===== RECORD LIST

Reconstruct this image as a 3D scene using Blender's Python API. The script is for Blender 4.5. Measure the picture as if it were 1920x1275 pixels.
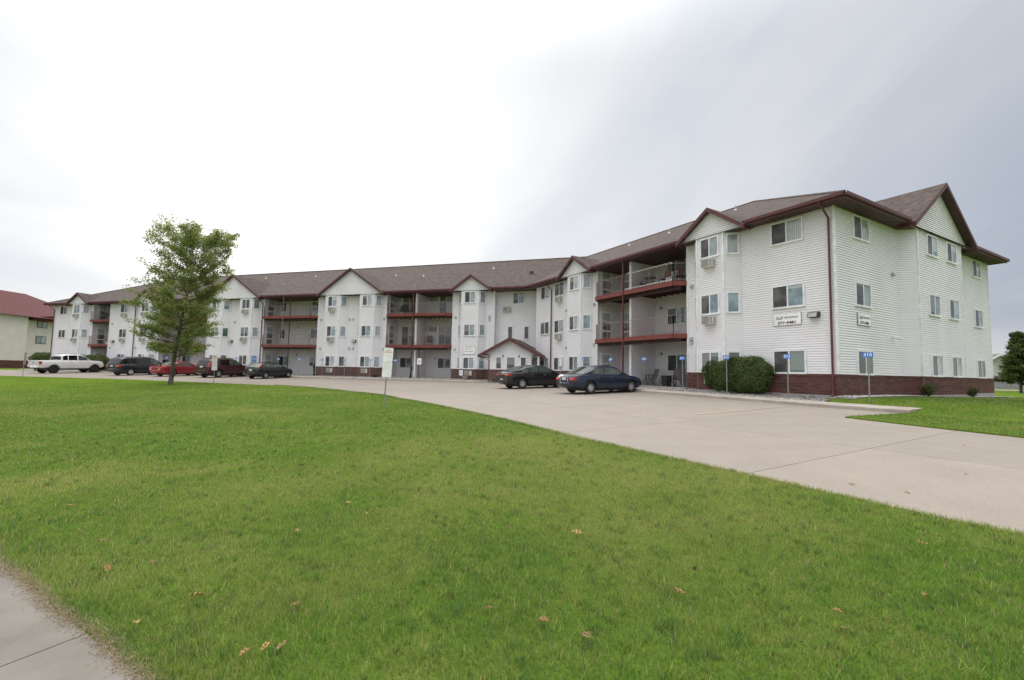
import bpy, bmesh, math, random
import numpy as np
from mathutils import Vector, Matrix
from mathutils.geometry import delaunay_2d_cdt

for o in list(bpy.data.objects):
    bpy.data.objects.remove(o)
SC = bpy.context.scene
COL = SC.collection
R = math.radians

# ------------------------------------------------------------------ camera
cam = bpy.data.cameras.new("camera")
cam.sensor_width = 36.0
cam.lens = 846.03 / 1920.0 * 36.0
cam.clip_start = 0.05
cam.clip_end = 4000.0
camo = bpy.data.objects.new("camera", cam)
COL.objects.link(camo)
CAM_Z = 0.7086
PITCH, ROLL = 0.069673, 0.019259
camo.matrix_world = (Matrix.Translation((0, 0, CAM_Z)) @ Matrix.Rotation(math.pi / 2 + PITCH, 4, 'X')
                     @ Matrix.Rotation(ROLL, 4, 'Z'))
SC.camera = camo

# ------------------------------------------------------------------ sky, sun, exposure
SUN_AZ, SUN_EL = R(-25), R(24)
SUN_DIR = Vector((math.sin(SUN_AZ) * math.cos(SUN_EL), math.cos(SUN_AZ) * math.cos(SUN_EL), math.sin(SUN_EL)))
W = bpy.data.worlds.new("World")
SC.world = W
W.use_nodes = True
nt = W.node_tree
nt.nodes.clear()


def wn(t, **kw):
    n_ = nt.nodes.new(t)
    for k, v in kw.items():
        setattr(n_, k, v)
    return n_


def wmath(op, a, b=None):
    n_ = wn('ShaderNodeMath', operation=op)
    for i, x in enumerate((a, b)):
        if x is None:
            continue
        if isinstance(x, (int, float)):
            n_.inputs[i].default_value = x
        else:
            nt.links.new(x, n_.inputs[i])
    return n_.outputs[0]


tc = wn('ShaderNodeTexCoord')
sep = wn('ShaderNodeSeparateXYZ')
nt.links.new(tc.outputs['Generated'], sep.inputs[0])
zc = wmath('MAXIMUM', sep.outputs['Z'], 0.0)
den = wmath('ADD', zc, 0.28)
comb = wn('ShaderNodeCombineXYZ')
nt.links.new(wmath('DIVIDE', sep.outputs['X'], den), comb.inputs[0])
nt.links.new(wmath('DIVIDE', sep.outputs['Y'], den), comb.inputs[1])
mp = wn('ShaderNodeMapping')
mp.inputs['Rotation'].default_value = (0, 0, R(28))
mp.inputs['Scale'].default_value = (1.0, 0.45, 1.0)
mp.inputs['Location'].default_value = (3.1, 0.7, 0)
nt.links.new(comb.outputs[0], mp.inputs[0])
noi = wn('ShaderNodeTexNoise')
noi.inputs['Scale'].default_value = 0.75
noi.inputs['Detail'].default_value = 5.0
noi.inputs['Roughness'].default_value = 0.48
noi.inputs['Distortion'].default_value = 0.35
nt.links.new(mp.outputs[0], noi.inputs['Vector'])
no2 = wn('ShaderNodeTexNoise')
no2.inputs['Scale'].default_value = 2.4
no2.inputs['Detail'].default_value = 6.0
no2.inputs['Roughness'].default_value = 0.5
no2.inputs['Distortion'].default_value = 0.6
nt.links.new(mp.outputs[0], no2.inputs['Vector'])
NZ = wmath('ADD', wmath('MULTIPLY', noi.outputs['Fac'], 0.62), wmath('MULTIPLY', no2.outputs['Fac'], 0.38))


def wrange(v, a, b, c=0.0, d=1.0, smooth=True):
    n_ = wn('ShaderNodeMapRange', interpolation_type='SMOOTHSTEP' if smooth else 'LINEAR')
    for k, x in zip(('From Min', 'From Max', 'To Min', 'To Max'), (a, b, c, d)):
        n_.inputs[k].default_value = x
    nt.links.new(v, n_.inputs['Value'])
    return n_.outputs[0]


def wmix(f, a, b):
    n_ = wn('ShaderNodeMix', data_type='RGBA')
    nt.links.new(f, n_.inputs['Factor'])
    for k, x in (('A', a), ('B', b)):
        if isinstance(x, tuple):
            n_.inputs[k].default_value = (*x, 1)
        else:
            nt.links.new(x, n_.inputs[k])
    return n_.outputs['Result']


def wdot(d):
    n_ = wn('ShaderNodeVectorMath', operation='DOT_PRODUCT')
    n_.inputs[1].default_value = d
    nt.links.new(tc.outputs['Generated'], n_.inputs[0])
    return n_.outputs['Value']


# high white overcast, made far brighter overhead, above the view, as added fill for walls
cl = wmix(wrange(NZ, 0.38, 0.60), (0.50, 0.525, 0.57), (0.61, 0.615, 0.627))
cl = wmix(wrange(zc, 0.55, 1.0, 0.0, 1.0), cl, (2.7, 2.68, 2.64))
# grey-blue rain cloud low in the east, right of the view
BANK = Vector((math.sin(R(66)) * math.cos(R(6)), math.cos(R(66)) * math.cos(R(6)), math.sin(R(6))))
nb_ = wmath('MULTIPLY_ADD', NZ, 0.62)
nt.nodes[-1].inputs[2].default_value = -0.31
bkr = wn('ShaderNodeValToRGB')
el = bkr.color_ramp.elements
el[0].position, el[0].color = 0.02, (0, 0, 0, 1)
el[1].position, el[1].color = 0.975, (1, 1, 1, 1)
for p_, v_ in ((0.30, 0.04), (0.50, 0.12), (0.70, 0.27), (0.87, 0.55)):
    e_ = el.new(p_)
    e_.color = (v_, v_, v_, 1)
nt.links.new(wmath('ADD', wdot(BANK), nb_), bkr.inputs[0])
bk = bkr.outputs[0]
bankc = wmix(wrange(NZ, 0.42, 0.58), (0.225, 0.265, 0.33), (0.39, 0.41, 0.45))
bankc = wmix(wrange(zc, 0.0, 0.10), (0.50, 0.50, 0.515), bankc)
cl = wmix(bk, cl, bankc)
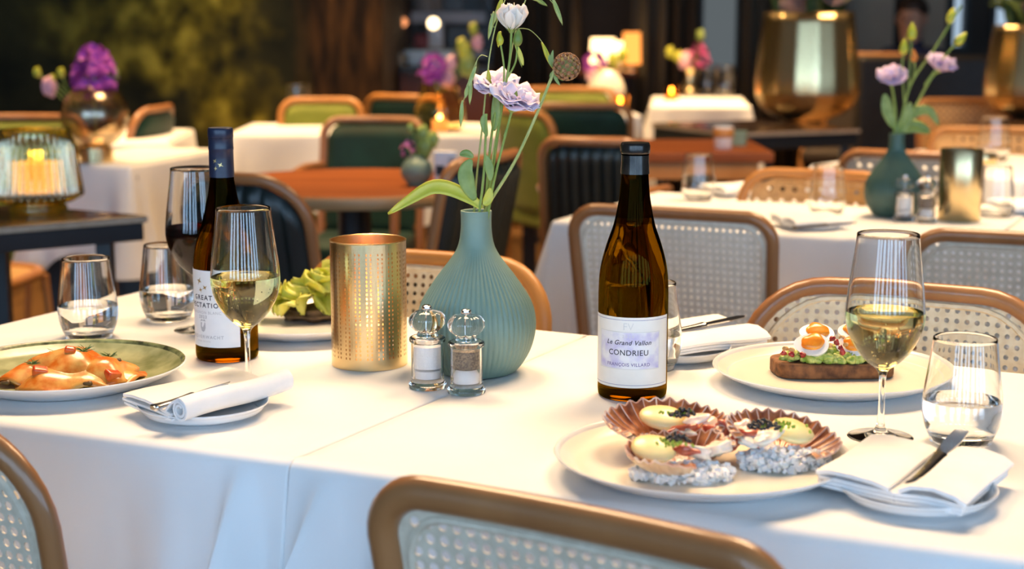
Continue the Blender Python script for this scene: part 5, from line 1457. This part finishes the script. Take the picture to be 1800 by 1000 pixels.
REDBOX = M('red_tin', (.35, .03, .02), .4, scale=20); BLACKBOX = M('black_appliance', (.012, .012, .013), .35, scale=20); BLUEBOX = M('pale_blue_tray', (.42, .55, .66), .4, scale=20)
shelf_box('black coffee machine on the lower bar shelf, left', 'coffee_machine', 'machine', 702, .22, .17, z2, BLACKBOX)
shelf_box('dark red tin on the lower bar shelf', 'tin', 'tin', 745, .10, .10, z2, REDBOX)
shelf_box('white canister in the middle of the lower bar shelf', 'canister', 'canister', 768, .10, .2, z2, CHINA)
shelf_box('black box at the right of the lower bar shelf', 'storage_box', 'box', 820, .26, .15, z2, BLACKBOX)
shelf_box('pale blue crate standing on the bar counter', 'crate', 'crate', 755, .28, .09, zb_ + .0005, BLUEBOX, 9.3)
shelf_box('beige box at the left of the bar counter', 'storage_box', 'box', 700, .16, .07, zb_ + .0005, BEIGEWALL, 9.3)
shelf_box('small red tin on the upper bar shelf, far left', 'tin', 'tin', 690, .12, .16, z1, REDBOX)
shelf_box('black speaker on the upper bar shelf, right', 'speaker', 'speaker', 800, .14, .13, z1, BLACKBOX)
def bulb(label, px, py, d, r, mat):
    p = Q(px, py, d)
    t = thing('pendant_lamp', label, 'lamp', p, 0, 'small pendant bulbs over the bar')
    MB().ball((0, 0, 0), r, n=16, m=10).build('bulb', mat, t)
    MB().tube([(0, 0, r * .8), (0, 0, ZC - p.z)], .004, 6).build('cord', DARKMETAL, t)
    return t
WARMB = glow('warm_bulb', (1, .74, .42), 6); DIMB = glow('dim_orange_bulb', (1, .36, .14), 1.6)
bulb('bright warm bulb hanging over the bar, in the middle', 762, 41, 9.6, .034, WARMB)
bulb('dim orange bulb hanging over the bar, left', 708, 39, 9.6, .028, DIMB)
bulb('warm bulb hanging low at the left end of the bar', 682, 82, 9.6, .032, glow('soft_warm_bulb', (1, .66, .34), 2.2))
# seated guest far back
SKIN = M('skin', (.50, .27, .18), .5, c2=(.56, .31, .21), scale=20, sss=.2)
NAVY = M('navy_jumper', (.012, .018, .06), .8, c2=(.02, .028, .085), scale=40, bump=.3)
HAIR = M('dark_hair', (.03, .016, .01), .6, scale=60)
def person(label, px, d, rz, wear):
    x = px_x(px, d)
    root = thing('person', label, 'person', (x, d, 0), rz)
    nodes = {'pel': ((0, 0, .52), .13), 'wai': ((0, .02, .68), .12), 'che': ((0, .03, .88), .135), 'nec': ((0, .02, 1.03), .055), 'hea': ((0, -.0, 1.12), .075), 'top': ((0, .0, 1.20), .085), 'crn': ((0, .01, 1.27), .055),
             'shL': ((-.17, .03, .97), .062), 'elL': ((-.23, -.02, .74), .045), 'haL': ((-.12, -.24, .74), .036), 'fiL': ((-.07, -.33, .745), .026),
             'shR': ((.17, .03, .97), .062), 'elR': ((.23, -.02, .74), .045), 'haR': ((.12, -.24, .74), .036), 'fiR': ((.07, -.33, .745), .026),
             'hiL': ((-.10, -.04, .50), .09), 'knL': ((-.12, -.44, .50), .065), 'anL': ((-.12, -.42, .09), .045), 'toL': ((-.12, -.55, .04), .038),
             'hiR': ((.10, -.04, .50), .09), 'knR': ((.12, -.44, .50), .065), 'anR': ((.12, -.42, .09), .045), 'toR': ((.12, -.55, .04), .038)}
    E = 'pel-wai wai-che che-nec nec-hea hea-top top-crn che-shL shL-elL elL-haL haL-fiL che-shR shR-elR elR-haR haR-fiR pel-hiL hiL-knL knL-anL anL-toL pel-hiR hiR-knR knR-anR anR-toR'.split()
    import bmesh
    bm = bmesh.new(); lay = bm.verts.layers.skin.verify(); vv = {}
    for k_, (co, r_) in nodes.items():
        v = bm.verts.new(co); v[lay].radius = (r_, r_ * (.75 if k_ in ('pel', 'wai', 'che') else 1)); vv[k_] = v
    vv['pel'][lay].use_root = True
    for e in E: a_, b_ = e.split('-'); bm.edges.new((vv[a_], vv[b_]))
    me0 = bpy.data.meshes.new('body_line'); bm.to_mesh(me0); bm.free()
    tmp = bpy.data.objects.new('body_line', me0); col.objects.link(tmp)
    tmp.modifiers.new('skin', 'SKIN'); q = tmp.modifiers.new('sub', 'SUBSURF'); q.levels = 2; q.render_levels = 2
    dg = bpy.context.evaluated_depsgraph_get(); me = bpy.data.meshes.new_from_object(tmp.evaluated_get(dg)); bpy.data.objects.remove(tmp)
    me.materials.clear()
    for m_ in (SKIN, wear, M('dark_trousers', (.02, .02, .024), .8, scale=40)): me.materials.append(m_)
    for p_ in me.polygons:
        c_ = p_.center
        p_.material_index = 0 if (c_.z > 1.045 or (c_.y < -.22 and c_.z > .70)) else (1 if c_.z > .60 else 2)
        p_.use_smooth = True
    o = bpy.data.objects.new('body', me); col.objects.link(o); o.parent = root
    MB().ball((0, .02, 1.225), .092, .098, .085, 20, 12, fn=lambda v: 1 if (v.z > .1 or v.y > .2) else .86).build('hair', HAIR, root, angle=180)
    MB().tube([(0, -.075, 1.185), (0, -.098, 1.155), (0, -.08, 1.145)], [.008, .014, .010], 8).build('nose', SKIN, root)
    for s_ in (-1, 1):
        MB().ball((s_ * .03, -.078, 1.185), .009, n=10, m=6).build('eye', DARKMETAL, root)
        MB().ball((s_ * .085, .01, 1.17), .012, .02, .03, 10, 6).build('ear', SKIN, root)
    MB().ball((0, -.075, 1.115), .022, .008, .006, 10, 6).build('mouth', M('lips', (.4, .12, .1), .5, scale=20), root)
    return root
person('seated person in a navy jumper far back, right of the planter', 1592, 9.4, R(-35), NAVY)
cane_chair('honey wood chair of the person in navy', (px_x(1592, 9.4), 9.4 + .02, 0), pi + R(-35), wood=ORANGEWOOD, cane=ORCANE, H=.80, real=False)
AC('tall honey wood armchair far back, right beside the big planter', 1532, 92, R(150), H=.98, W=.44, wood=ORANGEWOOD, cloth_m=DARKWALL)

xa, xb = px_x(1500, 8.2), px_x(1728, 8.2); zt_ = Q(1600, 98, 8.2).z
t = thing('banquette_bench', 'dark padded banquette at the back behind the lilac flowers', 'bench', ((xa + xb) / 2, 8.2, 0)); hw = (xb - xa) / 2
DARKLEATHER = M('black_leather', (.010, .009, .009), .5, c2=(.016, .014, .013), scale=20)
MB().box(-hw, hw, -.06, .06, 0, zt_).build('backrest', DARKLEATHER, t, bevel=.03)
MB().box(-hw, hw, -.55, -.065, .30, .46).build('seat', DARKLEATHER, t, bevel=.03)
MB().box(-hw + .04, hw - .04, -.50, -.08, 0, .295).build('plinth', DARKMETAL, t)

==========

Write out, word for word, the lines from the start of the data through the one holding "SC.camera = camo". Omit pictures.

Reconstruct this image as a 3D scene using Blender's Python API. The script is for Blender 4.5. Measure the picture as if it were 1920x1275 pixels.
import bpy, bmesh, math, random
import numpy as np
from mathutils import Vector, Matrix
from mathutils.geometry import delaunay_2d_cdt

for o in list(bpy.data.objects):
    bpy.data.objects.remove(o)
SC = bpy.context.scene
COL = SC.collection
R = math.radians

# ------------------------------------------------------------------ camera
cam = bpy.data.cameras.new("camera")
cam.sensor_width = 36.0
cam.lens = 846.03 / 1920.0 * 36.0
cam.clip_start = 0.05
cam.clip_end = 4000.0
camo = bpy.data.objects.new("camera", cam)
COL.objects.link(camo)
CAM_Z = 0.7086
PITCH, ROLL = 0.069673, 0.019259
camo.matrix_world = (Matrix.Translation((0, 0, CAM_Z)) @ Matrix.Rotation(math.pi / 2 + PITCH, 4, 'X')
                     @ Matrix.Rotation(ROLL, 4, 'Z'))
SC.camera = camo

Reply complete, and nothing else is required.